Thursday, October 1, 2020


Caught the 1965 Stanley Kramer film production of Katherine Anne Porter's SHIP OF FOOLS the other night and was reminded of the crush I've had on the French actress Simone Signoret since I first caught a glimpse of her on TV at some mid-1950s Oscar event. The most womanly woman to ever perform in movies, her unique blend of strength, independence, and sensuality made her screen presence provocative, inspiring, and comforting all at once. Talk about comfortable in your own skin (at least as it came across to me).

There's other reasons to watch this movie about a ship full of people sailing from Mexico to a stop in Cuba and then on to Germany in 1933 during the rise of Hitler and nazism, including an unexpected (ironic?) performance for Puetro Rican born Jose Ferrer as the emblematic "German" Nazi supporter and Lee Marvin as a predatory "American" racist, misogynist, clueless rube.

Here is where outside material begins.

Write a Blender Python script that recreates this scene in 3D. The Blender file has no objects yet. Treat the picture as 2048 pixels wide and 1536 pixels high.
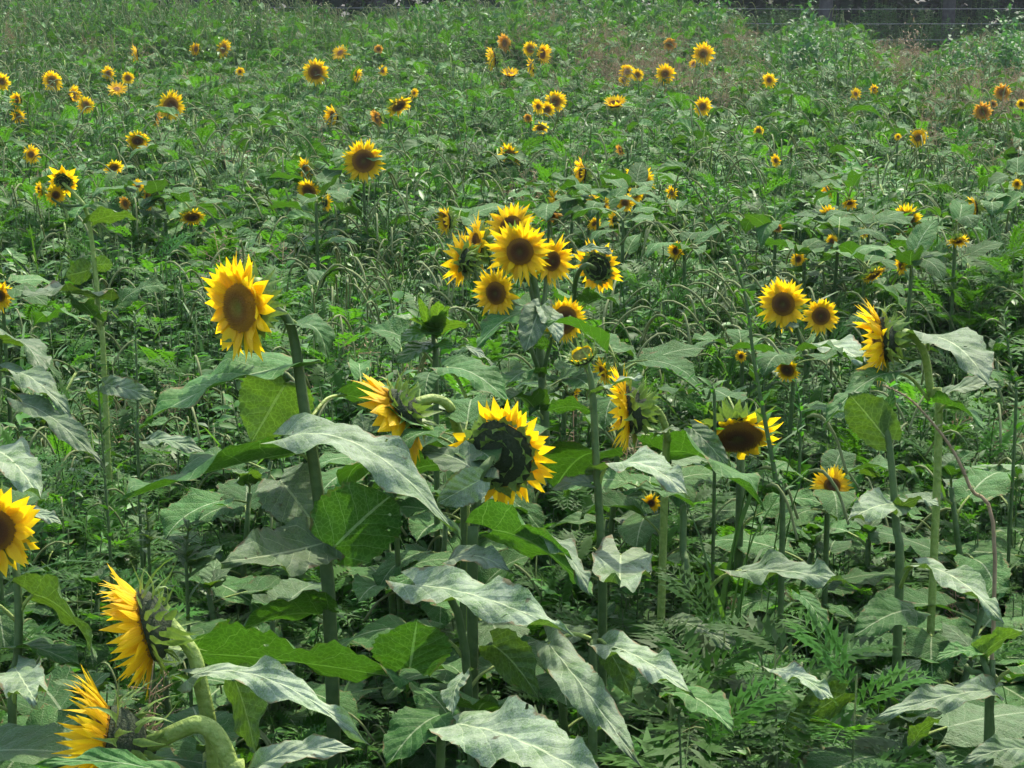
import bpy, math, random
import numpy as np
from mathutils import Vector, Matrix
R = math.radians
random.seed(7); rng = np.random.default_rng(7)
SC = bpy.context.scene; COL = SC.collection

# ------------------------------------------------------------------ camera
CAM_Z = 2.6; TILT = R(12.2); FPX = 4000.0
cam = bpy.data.objects.new('camera', bpy.data.cameras.new('camera')); COL.objects.link(cam)
cam.location = (0, 0, CAM_Z); cam.rotation_euler = (R(90) - TILT, 0, 0)
cam.data.sensor_width = 36; cam.data.lens = 36 * FPX / 2048
cam.data.clip_start = .1; cam.data.clip_end = 2000
SC.camera = cam
# ------------------------------------------------------------------ world, sun, exposure
SUN_EL, SUN_AZ = R(56), R(22)          # azimuth from +Y towards +X: high, beyond the field, a little right
w = bpy.data.worlds.new('World'); SC.world = w; w.use_nodes = True
nt = w.node_tree; bg = nt.nodes['Background']; sk = nt.nodes.new('ShaderNodeTexSky')
sk.sky_type = 'NISHITA'; sk.sun_disc = False; sk.sun_elevation = SUN_EL; sk.sun_rotation = SUN_AZ
sk.air_density = 1.2; sk.dust_density = 3.0
nt.links.new(sk.outputs[0], bg.inputs[0]); bg.inputs[1].default_value = .15
sl = bpy.data.lights.new('sun', 'SUN'); sl.energy = 2.5; sl.angle = R(.6); sl.color = (1, .945, .79)
sun = bpy.data.objects.new('sun', sl); COL.objects.link(sun); sun.location = (6, 20, 30)
sd = Vector((math.sin(SUN_AZ) * math.cos(SUN_EL), math.cos(SUN_AZ) * math.cos(SUN_EL), math.sin(SUN_EL)))
sun.rotation_euler = sd.to_track_quat('Z', 'Y').to_euler()
SC.view_settings.view_transform = 'Standard'; SC.view_settings.look = 'None'
SC.view_settings.exposure = 1.32; SC.view_settings.gamma = 1
cy = SC.cycles
cy.max_bounces = 5; cy.diffuse_bounces = 3; cy.glossy_bounces = 2; cy.transmission_bounces = 3
cy.transparent_max_bounces = 4; cy.caustics_reflective = False; cy.caustics_refractive = False
cy.sample_clamp_indirect = 4; cy.use_adaptive_sampling = True; cy.adaptive_threshold = .02

F = Vector((0, math.cos(TILT), -math.sin(TILT))); U = Vector((0, math.sin(TILT), math.cos(TILT))); RT = Vector((1, 0, 0))
CP = Vector((0, 0, CAM_Z))
def P(px, py, d): return CP + d * (F + RT * ((px - 1024) / FPX) - U * ((py - 768) / FPX))
def pix(p):
    q = Vector(p) - CP; d = q.dot(F); return 1024 + FPX * q.dot(RT) / d, 768 - FPX * q.dot(U) / d, d

# ------------------------------------------------------------------ helpers
def tag(o, label=None, cat=None, group=None, kind=None):
    for k, v in (('label', label), ('category', cat), ('group', group), ('kind', kind)):
        if v: o[k] = v
    return o
def empty(name, loc):
    o = bpy.data.objects.new(name, None); COL.objects.link(o); o.location = loc
    o.empty_display_size = .1; return o
class MB:
    def __init__(s): s.v = []; s.f = []; s.uv = []; s.m = []
    def add(s, vs, fs, uvs=None, mi=0):
        b = len(s.v); s.v += [tuple(v) for v in vs]
        s.f += [tuple(i + b for i in f) for f in fs]; s.m += [mi] * len(fs)
        s.uv += (list(uvs) if uvs is not None else [(0., 0.)] * len(vs))
    def mesh(s, name, mats, smooth=True):
        me = bpy.data.meshes.new(name); me.from_pydata(s.v, [], s.f)
        uvl = me.uv_layers.new(name='UVMap')
        li = np.empty(len(me.loops), dtype=np.int32); me.loops.foreach_get('vertex_index', li)
        uvl.data.foreach_set('uv', np.array(s.uv, dtype=np.float32)[li].ravel())
        for m in (mats if isinstance(mats, (list, tuple)) else [mats]): me.materials.append(m)
        me.polygons.foreach_set('material_index', np.array(s.m, dtype=np.int32))
        if smooth: me.polygons.foreach_set('use_smooth', np.ones(len(me.polygons), dtype=bool))
        me.update(); return me
    def build(s, name, mats, parent=None, smooth=True):
        return put(name, s.mesh(name, mats, smooth), parent)
def put(name, me, parent=None, mat=None):
    o = bpy.data.objects.new(name, me); COL.objects.link(o)
    if parent is not None: o.parent = parent
    if mat is not None: o.matrix_local = mat
    return o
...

There are other lesser known actors who keep it real, (and the better known George Sagal who doesn't), but the two main reasons to watch this film are Vivien Leigh in her last movie role, magnificent as always despite being in the final stages of her mental illness (including shock treatments during filming) and Simone Signoret. Her realistic portrayal of a once powerful and wealthy "woman of certain age" who suffers from drug addiction on her way to prison for helping the less fortunate in rebellion against their exploiters is one of the greatest film performances ever. At least to me.